>> BEGIN Provided data

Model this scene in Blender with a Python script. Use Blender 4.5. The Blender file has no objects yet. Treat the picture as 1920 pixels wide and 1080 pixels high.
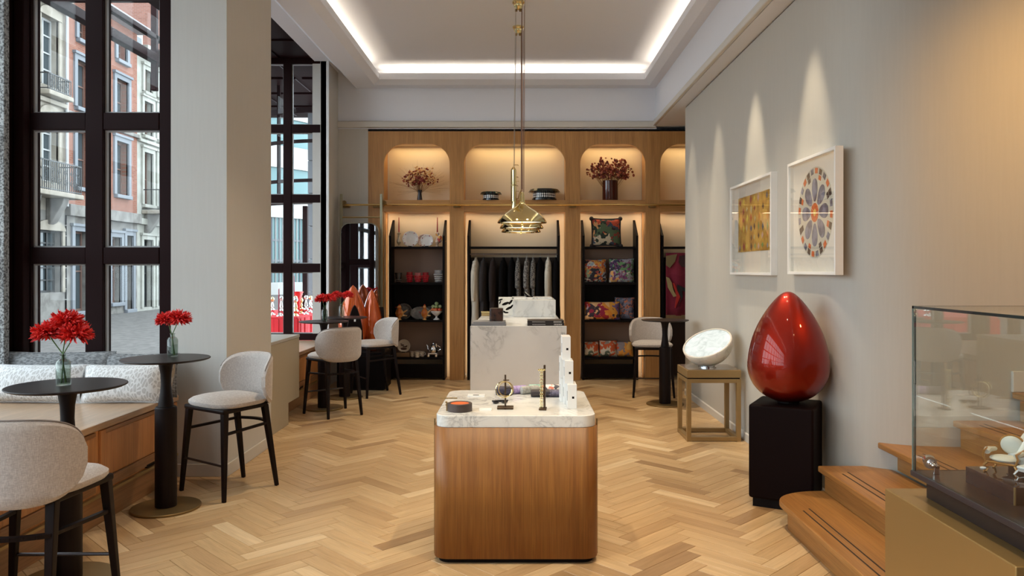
import bpy, math, random
from mathutils import Vector, Matrix
R = random.Random(7)
PI = math.pi
SC = bpy.context.scene
COL = SC.collection
# ------------------------------------------------------------------ camera
cam = bpy.data.cameras.new('camera'); camo = bpy.data.objects.new('camera', cam); COL.objects.link(camo)
camo.location = (0, 0, 1.65); camo.rotation_euler = (PI/2, 0, 0)
cam.sensor_width = 36; cam.lens = 27.0; cam.shift_x = -17/1920; cam.shift_y = -34/1920
cam.clip_start = 0.05; cam.clip_end = 400
SC.camera = camo
# ------------------------------------------------------------------ exposure, sky, lights
SC.view_settings.view_transform = 'Standard'
try: SC.view_settings.look = 'None'
except Exception: pass
SC.view_settings.exposure = 0.24; SC.view_settings.gamma = 1.0
SC.view_settings.use_curve_mapping = False
W = bpy.data.worlds.new('overcast_sky'); SC.world = W; W.use_nodes = True
W.node_tree.nodes['Background'].inputs[0].default_value = (0.80, 0.92, 1.0, 1)
W.node_tree.nodes['Background'].inputs[1].default_value = 5.0
WARM = (1.0, 0.80, 0.56); WARM2 = (1.0, 0.84, 0.62)
def area(name, loc, rot, sx, sy, power, color, spread=PI):
    l = bpy.data.lights.new(name, 'AREA'); l.shape = 'RECTANGLE'; l.size = sx; l.size_y = sy
    l.energy = power; l.color = color; l.spread = spread
    o = bpy.data.objects.new(name, l); o.location = loc; o.rotation_euler = rot; COL.objects.link(o); return o
def spot(name, loc, target, power, color, angle, blend=0.5, rad=0.03):
    l = bpy.data.lights.new(name, 'SPOT'); l.energy = power; l.color = color
    l.spot_size = math.radians(angle); l.spot_blend = blend; l.shadow_soft_size = rad
    o = bpy.data.objects.new(name, l); o.location = loc; COL.objects.link(o)
    d = Vector(target) - Vector(loc); o.rotation_euler = d.to_track_quat('-Z', 'Y').to_euler(); return o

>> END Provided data

What needs to be done: Repeat the full listing above exactly, with no pictures in the copy.

Correct output:
Model this scene in Blender with a Python script. Use Blender 4.5. The Blender file has no objects yet. Treat the picture as 1920 pixels wide and 1080 pixels high.
import bpy, math, random
from mathutils import Vector, Matrix
R = random.Random(7)
PI = math.pi
SC = bpy.context.scene
COL = SC.collection
# ------------------------------------------------------------------ camera
cam = bpy.data.cameras.new('camera'); camo = bpy.data.objects.new('camera', cam); COL.objects.link(camo)
camo.location = (0, 0, 1.65); camo.rotation_euler = (PI/2, 0, 0)
cam.sensor_width = 36; cam.lens = 27.0; cam.shift_x = -17/1920; cam.shift_y = -34/1920
cam.clip_start = 0.05; cam.clip_end = 400
SC.camera = camo
# ------------------------------------------------------------------ exposure, sky, lights
SC.view_settings.view_transform = 'Standard'
try: SC.view_settings.look = 'None'
except Exception: pass
SC.view_settings.exposure = 0.24; SC.view_settings.gamma = 1.0
SC.view_settings.use_curve_mapping = False
W = bpy.data.worlds.new('overcast_sky'); SC.world = W; W.use_nodes = True
W.node_tree.nodes['Background'].inputs[0].default_value = (0.80, 0.92, 1.0, 1)
W.node_tree.nodes['Background'].inputs[1].default_value = 5.0
WARM = (1.0, 0.80, 0.56); WARM2 = (1.0, 0.84, 0.62)
def area(name, loc, rot, sx, sy, power, color, spread=PI):
    l = bpy.data.lights.new(name, 'AREA'); l.shape = 'RECTANGLE'; l.size = sx; l.size_y = sy
    l.energy = power; l.color = color; l.spread = spread
    o = bpy.data.objects.new(name, l); o.location = loc; o.rotation_euler = rot; COL.objects.link(o); return o
def spot(name, loc, target, power, color, angle, blend=0.5, rad=0.03):
    l = bpy.data.lights.new(name, 'SPOT'); l.energy = power; l.color = color
    l.spot_size = math.radians(angle); l.spot_blend = blend; l.shadow_soft_size = rad
    o = bpy.data.objects.new(name, l); o.location = loc; COL.objects.link(o)
    d = Vector(target) - Vector(loc); o.rotation_euler = d.to_track_quat('-Z', 'Y').to_euler(); return o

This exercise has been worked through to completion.